● **OBJECTIVE**: Write the listing below out again exactly, dropping the images.

───

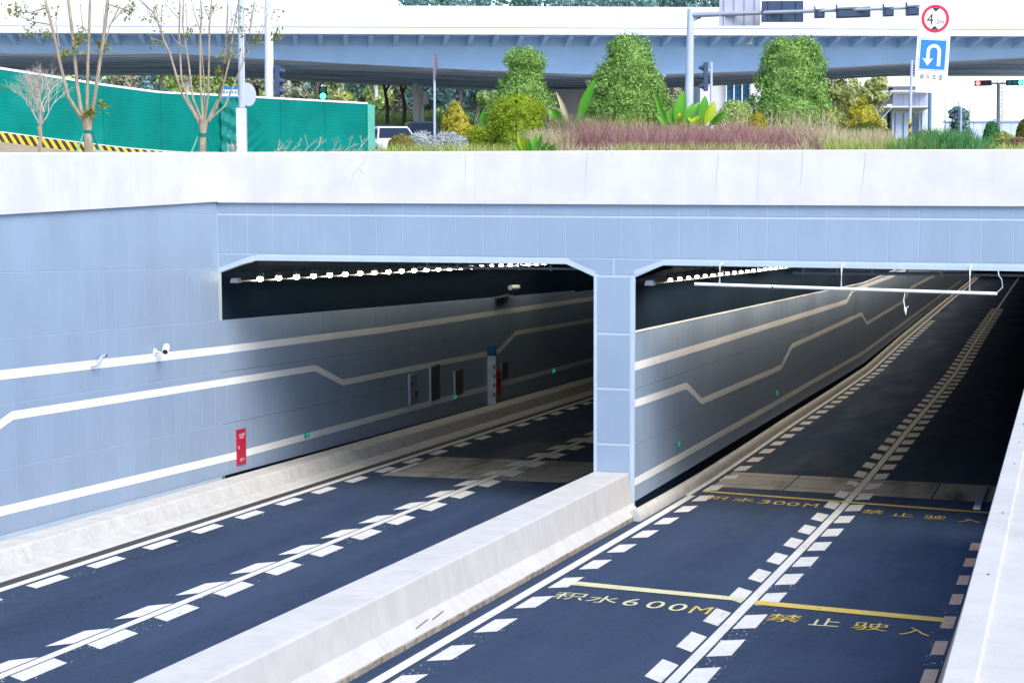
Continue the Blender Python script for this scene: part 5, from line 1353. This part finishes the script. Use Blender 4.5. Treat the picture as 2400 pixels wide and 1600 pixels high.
# glass building under the viaduct
t = thing('glass_building', 'blue glass fronted building with white mullions under the viaduct, left of the bell shaped tree', 'building')
d = 140
def fb(px0, px1, y0, y1, m, nm, par, dd=0, th=.3):
    b = MB(); a, c = gp(px0, d+dd, 0), gp(px1, d+dd, 0); z0, z1 = hz(y1, d), hz(y0, d)
    b.hexa([a+Vector((0, 0, z0)), c+Vector((0, 0, z0)), c+F*th+Vector((0, 0, z0)), a+F*th+Vector((0, 0, z0))], [a+Vector((0, 0, z1)), c+Vector((0, 0, z1)), c+F*th+Vector((0, 0, z1)), a+F*th+Vector((0, 0, z1))]); return b.build(nm, m, par)
fb(1640, 1800, 150, 380, M['beige'], 'wall', t, .5, 8)
for i, px in enumerate((1703, 1721, 1740)):
    for y in (170, 196, 212, 228, 244): fb(px, px+15, y, y+14, M['glass'], 'window', t, .3, .2)
for px in (1700, 1718, 1737, 1757): fb(px, px+2.5, 165, 260, M['cap'], 'mullion', t, .1, .15)
fb(1758, 1764, 165, 380, M['cap'], 'column', t, -.2, .4); fb(1700, 1764, 160, 169, M['bluegrey'], 'canopy', t, -.6, 1)
# flat roofed halls at the right
t = thing('station_hall', 'low halls with stepped flat blue grey roofs at right, behind the small golden bush', 'building')
d = 150
for x0, x1, y0, y1, dd in ((1968, 2182, 203, 207, 0), (1967, 2080, 219, 222, -1), (1982, 2078, 238, 241, -2), (2085, 2178, 217, 220, -.5), (2056, 2178, 254, 257, -1)):
    fb(x0, x1, y0, y1, M['beige'], 'roof_edge', t, dd-.3, 8)
for x0, x1, y0, y1, dd in ((2004, 2080, 207, 219, .4), (2008, 2078, 222, 238, -.6), (2090, 2178, 207, 254, .5)):
    n = int((x1-x0)/12)
    for i in range(n):
        xa = x0+(x1-x0)*i/n; fb(xa+.3, xa+(x1-x0)/n-.3, y0, y1, M['bluegrey'], 'cladding_panel', t, dd, .25)
fb(2092, 2178, 257, 380, M['beige'], 'wall', t, .6, 5); fb(1990, 2078, 241, 380, M['pale_blue'], 'wall', t, 1.5, 5)
fb(2090, 2094, 257, 380, M['bluegrey'], 'column', t, -.2, .4)
for px in (2098, 2118, 2140, 2160): fb(px, px+13, 268, 330, M['glass'] if px in (2140,) else M['pale_blue'], 'window', t, .4, .15)
t = thing('site_fence', 'pale blue sheet fence on the horizon at far right below the lit signals', 'fence')
d = 150
for i in range(9):
    px = 2214+i*22; fb(px+.4, px+21.6, 290, 345, M['pale_blue'], 'fence_panel', t)
fb(2212, 2420, 287, 290.5, M['bluegrey'], 'top_rail', t, -.1, .5)
t = thing('hoist_tower', 'thin pale lattice tower standing behind the lit signals at far right', 'tower')
d = 158
for x, dx in ((2338, 1), (2349, -.5)):
    col(x-dx*2, 380, x, 190, d, .07, .06, 'leg', M['twig'], t, 5)
for i in range(11):
    y = 196+i*14; b = MB(); b.tube([at(2338, y, d), at(2349, y+(7 if i % 2 else 0), d)], .04, 4); b.tube([at(2338, y, d), at(2349, y+14, d)], .03, 4); b.build('brace', M['twig'], t)
fb(2332, 2346, 283, 345, M['beige'], 'base', t, -1, 1)
for px, lab, mk, lx in ((2305, 'horizontal signal at far right with its left lamp lit red', 'red_lit', -1), (2379, 'horizontal signal at far right edge with its right lamp lit green', 'green_lit', 1)):
    t = thing('traffic_signal', lab, 'traffic signal'); d = 108
    o, f = plate(px, 195 if lx < 0 else 194, pxw(39, d), pxw(13, d), d, 'housing', M['navy'] if lx > 0 else M['red'], t, th=.2, tilt=math.radians(1.5))
    for k in (-1, 0, 1):
        ring(f, k*pxw(13, d), 0, 0, pxw(5.2, d), .012, 'lit_lamp' if k == lx else 'dark_lamp', M[mk] if k == lx else (M['teal_lit'] if lx > 0 else M['navy']), o, 20)
    b = MB(); b.tube([at(2340, 196, d+.15), at(px, 195, d+.15)], .05, 6); b.tube([at(2340, 196, d+.15), at(2340+lx*1.5, 380, d+.15)], .09, 8); b.build('mast', M['steel'], t)
t = thing('traffic_signal', 'small dark signal facing left on a thin post at right, over the pale blue fence', 'traffic signal')
d = 88; signal(t, 2247, 253, 283, d, -1, 6); col(2252, 380, 2252, 252, d+.1, .045, .04, 'post', M['pole'], t, 6)
for px, y in ((2215, 220), (2272, 256), (2247, 238)):
    col(px, 380, px, y, 118, .035, .03, 'flag_pole', M['steel'], None, 5); 
for i, o in enumerate([o for o in bpy.data.objects if o.name.startswith('flag_pole')]):
    tag(o, ['thin bare pole on the horizon just right of the height limit sign', 'thin bare pole on the horizon right of the small dark signal', 'thin bare pole rising straight above the small dark signal'][i], 'pole')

───

● **ANSWER TO THE TASK**:
Continue the Blender Python script for this scene: part 5, from line 1353. This part finishes the script. Use Blender 4.5. Treat the picture as 2400 pixels wide and 1600 pixels high.
# glass building under the viaduct
t = thing('glass_building', 'blue glass fronted building with white mullions under the viaduct, left of the bell shaped tree', 'building')
d = 140
def fb(px0, px1, y0, y1, m, nm, par, dd=0, th=.3):
    b = MB(); a, c = gp(px0, d+dd, 0), gp(px1, d+dd, 0); z0, z1 = hz(y1, d), hz(y0, d)
    b.hexa([a+Vector((0, 0, z0)), c+Vector((0, 0, z0)), c+F*th+Vector((0, 0, z0)), a+F*th+Vector((0, 0, z0))], [a+Vector((0, 0, z1)), c+Vector((0, 0, z1)), c+F*th+Vector((0, 0, z1)), a+F*th+Vector((0, 0, z1))]); return b.build(nm, m, par)
fb(1640, 1800, 150, 380, M['beige'], 'wall', t, .5, 8)
for i, px in enumerate((1703, 1721, 1740)):
    for y in (170, 196, 212, 228, 244): fb(px, px+15, y, y+14, M['glass'], 'window', t, .3, .2)
for px in (1700, 1718, 1737, 1757): fb(px, px+2.5, 165, 260, M['cap'], 'mullion', t, .1, .15)
fb(1758, 1764, 165, 380, M['cap'], 'column', t, -.2, .4); fb(1700, 1764, 160, 169, M['bluegrey'], 'canopy', t, -.6, 1)
# flat roofed halls at the right
t = thing('station_hall', 'low halls with stepped flat blue grey roofs at right, behind the small golden bush', 'building')
d = 150
for x0, x1, y0, y1, dd in ((1968, 2182, 203, 207, 0), (1967, 2080, 219, 222, -1), (1982, 2078, 238, 241, -2), (2085, 2178, 217, 220, -.5), (2056, 2178, 254, 257, -1)):
    fb(x0, x1, y0, y1, M['beige'], 'roof_edge', t, dd-.3, 8)
for x0, x1, y0, y1, dd in ((2004, 2080, 207, 219, .4), (2008, 2078, 222, 238, -.6), (2090, 2178, 207, 254, .5)):
    n = int((x1-x0)/12)
    for i in range(n):
        xa = x0+(x1-x0)*i/n; fb(xa+.3, xa+(x1-x0)/n-.3, y0, y1, M['bluegrey'], 'cladding_panel', t, dd, .25)
fb(2092, 2178, 257, 380, M['beige'], 'wall', t, .6, 5); fb(1990, 2078, 241, 380, M['pale_blue'], 'wall', t, 1.5, 5)
fb(2090, 2094, 257, 380, M['bluegrey'], 'column', t, -.2, .4)
for px in (2098, 2118, 2140, 2160): fb(px, px+13, 268, 330, M['glass'] if px in (2140,) else M['pale_blue'], 'window', t, .4, .15)
t = thing('site_fence', 'pale blue sheet fence on the horizon at far right below the lit signals', 'fence')
d = 150
for i in range(9):
    px = 2214+i*22; fb(px+.4, px+21.6, 290, 345, M['pale_blue'], 'fence_panel', t)
fb(2212, 2420, 287, 290.5, M['bluegrey'], 'top_rail', t, -.1, .5)
t = thing('hoist_tower', 'thin pale lattice tower standing behind the lit signals at far right', 'tower')
d = 158
for x, dx in ((2338, 1), (2349, -.5)):
    col(x-dx*2, 380, x, 190, d, .07, .06, 'leg', M['twig'], t, 5)
for i in range(11):
    y = 196+i*14; b = MB(); b.tube([at(2338, y, d), at(2349, y+(7 if i % 2 else 0), d)], .04, 4); b.tube([at(2338, y, d), at(2349, y+14, d)], .03, 4); b.build('brace', M['twig'], t)
fb(2332, 2346, 283, 345, M['beige'], 'base', t, -1, 1)
for px, lab, mk, lx in ((2305, 'horizontal signal at far right with its left lamp lit red', 'red_lit', -1), (2379, 'horizontal signal at far right edge with its right lamp lit green', 'green_lit', 1)):
    t = thing('traffic_signal', lab, 'traffic signal'); d = 108
    o, f = plate(px, 195 if lx < 0 else 194, pxw(39, d), pxw(13, d), d, 'housing', M['navy'] if lx > 0 else M['red'], t, th=.2, tilt=math.radians(1.5))
    for k in (-1, 0, 1):
        ring(f, k*pxw(13, d), 0, 0, pxw(5.2, d), .012, 'lit_lamp' if k == lx else 'dark_lamp', M[mk] if k == lx else (M['teal_lit'] if lx > 0 else M['navy']), o, 20)
    b = MB(); b.tube([at(2340, 196, d+.15), at(px, 195, d+.15)], .05, 6); b.tube([at(2340, 196, d+.15), at(2340+lx*1.5, 380, d+.15)], .09, 8); b.build('mast', M['steel'], t)
t = thing('traffic_signal', 'small dark signal facing left on a thin post at right, over the pale blue fence', 'traffic signal')
d = 88; signal(t, 2247, 253, 283, d, -1, 6); col(2252, 380, 2252, 252, d+.1, .045, .04, 'post', M['pole'], t, 6)
for px, y in ((2215, 220), (2272, 256), (2247, 238)):
    col(px, 380, px, y, 118, .035, .03, 'flag_pole', M['steel'], None, 5); 
for i, o in enumerate([o for o in bpy.data.objects if o.name.startswith('flag_pole')]):
    tag(o, ['thin bare pole on the horizon just right of the height limit sign', 'thin bare pole on the horizon right of the small dark signal', 'thin bare pole rising straight above the small dark signal'][i], 'pole')